### [AIM OF THE EXERCISE]
Find the lines below that contain the string "scene". Copy each one.

### [DATASET SECTION]
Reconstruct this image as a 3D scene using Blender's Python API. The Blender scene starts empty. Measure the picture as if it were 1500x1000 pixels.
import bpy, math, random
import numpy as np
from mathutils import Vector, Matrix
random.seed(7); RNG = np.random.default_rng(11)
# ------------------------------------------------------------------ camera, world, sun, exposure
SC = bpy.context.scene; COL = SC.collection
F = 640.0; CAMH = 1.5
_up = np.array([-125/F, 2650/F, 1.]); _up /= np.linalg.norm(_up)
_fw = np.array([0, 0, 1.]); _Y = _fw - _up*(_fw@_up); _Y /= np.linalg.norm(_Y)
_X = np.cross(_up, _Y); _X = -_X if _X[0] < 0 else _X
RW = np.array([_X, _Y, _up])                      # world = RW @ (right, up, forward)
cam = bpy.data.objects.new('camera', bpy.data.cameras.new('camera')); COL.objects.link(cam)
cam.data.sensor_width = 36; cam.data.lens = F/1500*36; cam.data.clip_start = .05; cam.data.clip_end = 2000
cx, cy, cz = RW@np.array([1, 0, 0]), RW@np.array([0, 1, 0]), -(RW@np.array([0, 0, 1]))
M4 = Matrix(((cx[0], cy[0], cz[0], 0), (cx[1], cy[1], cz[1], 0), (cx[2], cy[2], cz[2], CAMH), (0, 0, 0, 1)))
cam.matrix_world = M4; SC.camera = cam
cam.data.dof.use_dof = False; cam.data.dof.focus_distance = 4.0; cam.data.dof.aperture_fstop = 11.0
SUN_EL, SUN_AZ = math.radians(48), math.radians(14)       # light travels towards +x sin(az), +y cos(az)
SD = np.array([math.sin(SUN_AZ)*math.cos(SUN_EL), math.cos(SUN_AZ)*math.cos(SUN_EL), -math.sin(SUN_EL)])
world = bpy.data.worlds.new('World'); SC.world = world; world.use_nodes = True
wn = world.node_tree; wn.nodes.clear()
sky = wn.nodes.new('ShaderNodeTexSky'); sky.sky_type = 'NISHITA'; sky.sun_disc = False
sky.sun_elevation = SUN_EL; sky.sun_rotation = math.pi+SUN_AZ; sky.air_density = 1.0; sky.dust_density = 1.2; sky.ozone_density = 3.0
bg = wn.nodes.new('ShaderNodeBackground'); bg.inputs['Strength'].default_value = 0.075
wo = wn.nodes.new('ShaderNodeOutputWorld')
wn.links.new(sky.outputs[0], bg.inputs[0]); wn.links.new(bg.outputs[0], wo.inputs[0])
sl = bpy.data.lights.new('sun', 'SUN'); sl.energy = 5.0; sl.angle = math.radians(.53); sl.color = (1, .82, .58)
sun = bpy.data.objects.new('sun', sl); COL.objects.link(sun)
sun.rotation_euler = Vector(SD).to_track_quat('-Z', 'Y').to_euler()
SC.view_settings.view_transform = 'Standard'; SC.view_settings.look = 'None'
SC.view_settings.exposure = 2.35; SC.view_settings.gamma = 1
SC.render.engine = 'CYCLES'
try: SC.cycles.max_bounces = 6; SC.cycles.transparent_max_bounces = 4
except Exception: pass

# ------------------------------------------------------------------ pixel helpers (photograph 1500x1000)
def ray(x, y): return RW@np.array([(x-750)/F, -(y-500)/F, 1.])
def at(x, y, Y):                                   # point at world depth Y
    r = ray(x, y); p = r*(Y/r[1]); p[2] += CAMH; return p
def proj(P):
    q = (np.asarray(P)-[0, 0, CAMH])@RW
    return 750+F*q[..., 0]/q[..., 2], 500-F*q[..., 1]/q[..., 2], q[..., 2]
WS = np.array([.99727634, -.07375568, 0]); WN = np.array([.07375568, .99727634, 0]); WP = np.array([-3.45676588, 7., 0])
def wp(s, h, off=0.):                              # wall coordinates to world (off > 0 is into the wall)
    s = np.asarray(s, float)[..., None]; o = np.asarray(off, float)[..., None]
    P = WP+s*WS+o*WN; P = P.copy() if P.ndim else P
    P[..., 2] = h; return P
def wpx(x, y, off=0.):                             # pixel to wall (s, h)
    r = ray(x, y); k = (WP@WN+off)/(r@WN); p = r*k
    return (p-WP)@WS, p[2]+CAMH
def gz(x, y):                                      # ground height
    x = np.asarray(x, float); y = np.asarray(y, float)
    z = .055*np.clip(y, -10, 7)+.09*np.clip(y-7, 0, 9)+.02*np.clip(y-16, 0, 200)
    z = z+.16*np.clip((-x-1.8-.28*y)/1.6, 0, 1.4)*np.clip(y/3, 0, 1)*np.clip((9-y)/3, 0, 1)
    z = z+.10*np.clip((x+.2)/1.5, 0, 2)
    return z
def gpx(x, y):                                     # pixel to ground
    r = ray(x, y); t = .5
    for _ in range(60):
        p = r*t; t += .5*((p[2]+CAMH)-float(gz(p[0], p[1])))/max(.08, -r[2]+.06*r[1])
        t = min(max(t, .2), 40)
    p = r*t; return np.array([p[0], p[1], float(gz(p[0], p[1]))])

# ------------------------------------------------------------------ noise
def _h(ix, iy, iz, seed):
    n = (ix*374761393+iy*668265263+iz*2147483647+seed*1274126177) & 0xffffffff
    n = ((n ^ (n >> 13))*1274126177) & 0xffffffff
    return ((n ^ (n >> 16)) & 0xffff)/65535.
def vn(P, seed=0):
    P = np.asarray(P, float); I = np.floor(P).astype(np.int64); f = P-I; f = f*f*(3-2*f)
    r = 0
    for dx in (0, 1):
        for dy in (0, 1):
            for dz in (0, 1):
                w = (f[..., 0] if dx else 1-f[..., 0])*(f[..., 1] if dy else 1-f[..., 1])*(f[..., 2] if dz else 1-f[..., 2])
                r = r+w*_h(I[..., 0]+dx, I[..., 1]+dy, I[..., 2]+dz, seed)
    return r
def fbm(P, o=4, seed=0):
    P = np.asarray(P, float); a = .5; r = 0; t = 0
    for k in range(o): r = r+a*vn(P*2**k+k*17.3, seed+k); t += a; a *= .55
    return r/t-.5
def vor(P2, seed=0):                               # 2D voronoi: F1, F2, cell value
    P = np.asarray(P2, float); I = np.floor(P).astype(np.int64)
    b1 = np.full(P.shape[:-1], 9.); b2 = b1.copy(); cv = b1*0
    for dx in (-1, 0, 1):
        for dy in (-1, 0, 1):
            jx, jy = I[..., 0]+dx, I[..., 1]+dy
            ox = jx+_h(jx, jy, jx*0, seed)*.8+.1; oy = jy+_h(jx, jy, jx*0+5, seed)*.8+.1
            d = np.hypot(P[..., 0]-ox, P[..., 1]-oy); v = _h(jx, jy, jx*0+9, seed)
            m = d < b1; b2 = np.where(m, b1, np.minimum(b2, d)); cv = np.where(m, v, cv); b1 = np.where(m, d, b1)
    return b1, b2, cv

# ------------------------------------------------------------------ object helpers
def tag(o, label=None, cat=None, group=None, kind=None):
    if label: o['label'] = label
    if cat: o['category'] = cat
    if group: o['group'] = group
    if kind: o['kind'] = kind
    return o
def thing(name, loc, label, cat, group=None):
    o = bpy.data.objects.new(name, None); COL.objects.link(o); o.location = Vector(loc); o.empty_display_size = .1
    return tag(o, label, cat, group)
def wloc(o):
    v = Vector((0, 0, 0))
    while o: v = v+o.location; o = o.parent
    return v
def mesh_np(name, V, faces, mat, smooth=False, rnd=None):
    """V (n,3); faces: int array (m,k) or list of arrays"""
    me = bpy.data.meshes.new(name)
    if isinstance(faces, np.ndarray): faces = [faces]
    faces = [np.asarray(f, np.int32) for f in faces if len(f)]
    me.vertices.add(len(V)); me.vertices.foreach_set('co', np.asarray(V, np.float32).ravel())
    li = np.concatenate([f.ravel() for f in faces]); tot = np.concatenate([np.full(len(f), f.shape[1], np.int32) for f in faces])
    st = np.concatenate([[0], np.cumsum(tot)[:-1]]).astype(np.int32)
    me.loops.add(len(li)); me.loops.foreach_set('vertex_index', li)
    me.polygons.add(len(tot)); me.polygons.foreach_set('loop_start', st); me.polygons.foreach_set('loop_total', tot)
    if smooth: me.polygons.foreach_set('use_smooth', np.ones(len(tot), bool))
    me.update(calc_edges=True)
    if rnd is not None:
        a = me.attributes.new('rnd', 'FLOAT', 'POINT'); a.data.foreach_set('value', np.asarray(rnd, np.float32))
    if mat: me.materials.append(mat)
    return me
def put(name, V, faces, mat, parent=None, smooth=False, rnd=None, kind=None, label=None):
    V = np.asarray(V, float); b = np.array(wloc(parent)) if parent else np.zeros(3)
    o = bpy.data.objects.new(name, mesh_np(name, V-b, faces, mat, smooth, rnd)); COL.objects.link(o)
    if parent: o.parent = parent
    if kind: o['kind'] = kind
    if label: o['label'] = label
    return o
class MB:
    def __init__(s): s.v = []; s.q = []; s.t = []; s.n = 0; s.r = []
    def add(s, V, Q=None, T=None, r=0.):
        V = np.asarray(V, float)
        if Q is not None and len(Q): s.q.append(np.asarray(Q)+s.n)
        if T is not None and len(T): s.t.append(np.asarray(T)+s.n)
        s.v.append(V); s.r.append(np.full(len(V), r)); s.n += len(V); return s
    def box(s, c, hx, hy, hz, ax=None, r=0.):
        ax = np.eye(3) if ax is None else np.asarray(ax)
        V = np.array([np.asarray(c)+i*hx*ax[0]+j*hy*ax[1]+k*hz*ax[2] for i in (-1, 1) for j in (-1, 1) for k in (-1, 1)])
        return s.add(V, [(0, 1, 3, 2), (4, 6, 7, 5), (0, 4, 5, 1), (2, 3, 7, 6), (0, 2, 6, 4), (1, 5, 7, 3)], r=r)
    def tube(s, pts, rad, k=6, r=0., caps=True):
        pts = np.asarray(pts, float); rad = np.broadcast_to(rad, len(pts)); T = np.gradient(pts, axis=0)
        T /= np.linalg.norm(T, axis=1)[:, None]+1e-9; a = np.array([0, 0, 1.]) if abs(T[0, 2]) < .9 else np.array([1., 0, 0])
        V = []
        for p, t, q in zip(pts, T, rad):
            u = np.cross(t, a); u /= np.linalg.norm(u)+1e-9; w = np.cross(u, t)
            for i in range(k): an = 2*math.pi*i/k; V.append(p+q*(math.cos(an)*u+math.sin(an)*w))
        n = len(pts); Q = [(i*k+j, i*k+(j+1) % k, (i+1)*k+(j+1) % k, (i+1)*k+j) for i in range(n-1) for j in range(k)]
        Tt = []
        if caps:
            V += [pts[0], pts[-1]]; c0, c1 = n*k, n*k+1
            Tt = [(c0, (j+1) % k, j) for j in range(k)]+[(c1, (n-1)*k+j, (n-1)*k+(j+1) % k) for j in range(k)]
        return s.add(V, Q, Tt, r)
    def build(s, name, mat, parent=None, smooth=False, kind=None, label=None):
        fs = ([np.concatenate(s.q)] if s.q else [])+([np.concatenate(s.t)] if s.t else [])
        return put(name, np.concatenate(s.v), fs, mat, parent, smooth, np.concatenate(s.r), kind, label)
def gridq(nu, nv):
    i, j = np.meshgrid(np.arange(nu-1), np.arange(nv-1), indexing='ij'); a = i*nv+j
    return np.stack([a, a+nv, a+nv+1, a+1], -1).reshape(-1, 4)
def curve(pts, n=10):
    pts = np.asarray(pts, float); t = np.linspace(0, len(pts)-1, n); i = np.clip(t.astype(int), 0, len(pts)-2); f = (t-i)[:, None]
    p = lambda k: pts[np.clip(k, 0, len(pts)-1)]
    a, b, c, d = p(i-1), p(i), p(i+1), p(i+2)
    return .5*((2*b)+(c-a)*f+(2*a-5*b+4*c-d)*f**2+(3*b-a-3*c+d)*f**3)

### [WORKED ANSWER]
Reconstruct this image as a 3D scene using Blender's Python API. The Blender scene starts empty. Measure the picture as if it were 1500x1000 pixels.
SC = bpy.context.scene; COL = SC.collection